Nach knapp einer Stunde waren laute Pfiffe im Stadion zu hören, bei den Franzosen blieb es bis hierhin bei Einzelaktionen wie beim Schlenzer des früheren Dortmunders Ousmane Dembélé (54.). Die erste Gelbe Karte des Spiels sah in dieser Phase Nagelsmann, der sich zu lautstark über eine Schiedsrichter-Entscheidung beschwerte (60.). Sein Trainerkollege Didier Deschamps schien grundsätzlich nicht zufrieden und wechselte nach einer Stunde vier Profis aus.

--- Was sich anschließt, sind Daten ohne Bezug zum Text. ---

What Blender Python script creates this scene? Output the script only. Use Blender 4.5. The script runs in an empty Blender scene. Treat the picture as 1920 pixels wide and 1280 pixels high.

Bundestrainer Nagelsmann gab seiner Elf Zeit, sich einzuspielen
Nagelsmann gab seiner Elf dagegen weitere Minuten zum Einspielen. Immer wieder versuchten es Musiala, Wirtz, Gündogan und Havertz mit Kombinationen. Dahinter sicherten Kroos und vor allem auch der kampfstarke Leverkusener Robert Andrich ab. In der 72. Minute kamen Chris Führung zu dessen zweitem Länderspiel und Routinier Thomas Müller in die Partie. Mittelstädt verpasste knapp sein Debüt-Tor mit einem Flachschuss (79.), ehe wenig später Deniz Undav als zweiter Debütant des Abends eingewechselt wurde (80.).
Der Stuttgarter, Müller und der ebenfalls eingewechselte Niclas Füllkrug hatten in der Schlussphase weitere Chancen zum dritten Tor. Hinten rettete Antonio Rüdiger kurz vor Schluss auf der Linie (88.), und auch Waldemar Anton feierte auch noch sein DFB-Debüt (90.).